STATED GOAL
Below is some material; set it all down exactly, apart from the pictures.

INFORMATION PROVIDED
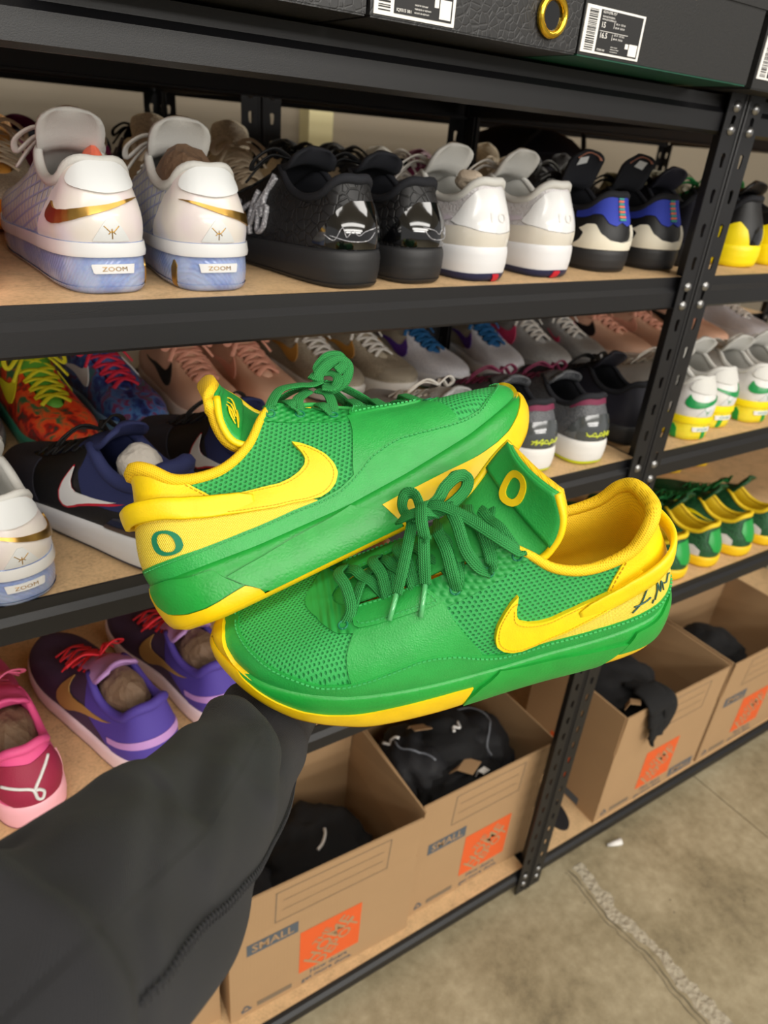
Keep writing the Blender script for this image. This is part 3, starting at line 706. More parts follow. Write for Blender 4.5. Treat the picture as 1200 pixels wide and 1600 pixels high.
# ------------------------------------------------------------------ shoes on the racks
def text_data(s, size=1.0, align='CENTER', bold=0.0):
    cu = bpy.data.curves.new('lettering', 'FONT'); cu.body = s; cu.size = size; cu.align_x = align; cu.align_y = 'CENTER'; cu.resolution_u = 2; cu.offset = bold*size
    o = bpy.data.objects.new('lettering', cu); C.objects.link(o)
    me = bpy.data.meshes.new_from_object(o.evaluated_get(bpy.context.evaluated_depsgraph_get()))
    V = np.array([tuple(v.co) for v in me.vertices]) if len(me.vertices) else np.zeros((0,3)); F = [tuple(p.vertices) for p in me.polygons]
    bpy.data.objects.remove(o); bpy.data.meshes.remove(me); bpy.data.curves.remove(cu)
    return V[:,:2] if len(V) else V, F
def sheet_grid(A, B, bulge, th, m, nm, na=16, nb=9):
    A = cr(np.array(A,float), na); B = cr(np.array(B,float), na); T = np.gradient((A+B)/2, axis=0); rows = []; ns = []
    for i in range(na):
        w = B[i]-A[i]; n = np.cross(w, T[i]); n /= np.linalg.norm(n)+1e-9; n = n if n[2] > 0 else -n
        rows.append([A[i]+w*u+n*math.sin(math.pi*u)*bulge*(.4+.6*i/na) for u in np.linspace(0,1,nb)]); ns.append(n)
    G = np.array(rows); N_ = np.array(ns)[:,None,:]; Q = G-N_*th; o = na*nb
    V = np.concatenate([G.reshape(-1,3), Q.reshape(-1,3)])/1000.
    f = [(i*nb+j,i*nb+j+1,(i+1)*nb+j+1,(i+1)*nb+j) for i in range(na-1) for j in range(nb-1)]
    f += [(o+a,o+d,o+c,o+b) for a,b,c,d in f]
    rim = [(0,j) for j in range(nb)]+[(i,nb-1) for i in range(1,na)]+[(na-1,j) for j in range(nb-2,-1,-1)]+[(i,0) for i in range(na-2,0,-1)]
    ids = [i*nb+j for i,j in rim]; f += [(ids[x],o+ids[x],o+ids[(x+1)%len(ids)],ids[(x+1)%len(ids)]) for x in range(len(ids))]
    return mesh(nm, V, f, m), G/1000., N_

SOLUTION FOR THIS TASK
Keep writing the Blender script for this image. This is part 3, starting at line 706. More parts follow. Write for Blender 4.5. Treat the picture as 1200 pixels wide and 1600 pixels high.
# ------------------------------------------------------------------ shoes on the racks
def text_data(s, size=1.0, align='CENTER', bold=0.0):
    cu = bpy.data.curves.new('lettering', 'FONT'); cu.body = s; cu.size = size; cu.align_x = align; cu.align_y = 'CENTER'; cu.resolution_u = 2; cu.offset = bold*size
    o = bpy.data.objects.new('lettering', cu); C.objects.link(o)
    me = bpy.data.meshes.new_from_object(o.evaluated_get(bpy.context.evaluated_depsgraph_get()))
    V = np.array([tuple(v.co) for v in me.vertices]) if len(me.vertices) else np.zeros((0,3)); F = [tuple(p.vertices) for p in me.polygons]
    bpy.data.objects.remove(o); bpy.data.meshes.remove(me); bpy.data.curves.remove(cu)
    return V[:,:2] if len(V) else V, F
def sheet_grid(A, B, bulge, th, m, nm, na=16, nb=9):
    A = cr(np.array(A,float), na); B = cr(np.array(B,float), na); T = np.gradient((A+B)/2, axis=0); rows = []; ns = []
    for i in range(na):
        w = B[i]-A[i]; n = np.cross(w, T[i]); n /= np.linalg.norm(n)+1e-9; n = n if n[2] > 0 else -n
        rows.append([A[i]+w*u+n*math.sin(math.pi*u)*bulge*(.4+.6*i/na) for u in np.linspace(0,1,nb)]); ns.append(n)
    G = np.array(rows); N_ = np.array(ns)[:,None,:]; Q = G-N_*th; o = na*nb
    V = np.concatenate([G.reshape(-1,3), Q.reshape(-1,3)])/1000.
    f = [(i*nb+j,i*nb+j+1,(i+1)*nb+j+1,(i+1)*nb+j) for i in range(na-1) for j in range(nb-1)]
    f += [(o+a,o+d,o+c,o+b) for a,b,c,d in f]
    rim = [(0,j) for j in range(nb)]+[(i,nb-1) for i in range(1,na)]+[(na-1,j) for j in range(nb-2,-1,-1)]+[(i,0) for i in range(na-2,0,-1)]
    ids = [i*nb+j for i,j in rim]; f += [(ids[x],o+ids[x],o+ids[(x+1)%len(ids)],ids[(x+1)%len(ids)]) for x in range(len(ids))]
    return mesh(nm, V, f, m), G/1000., N_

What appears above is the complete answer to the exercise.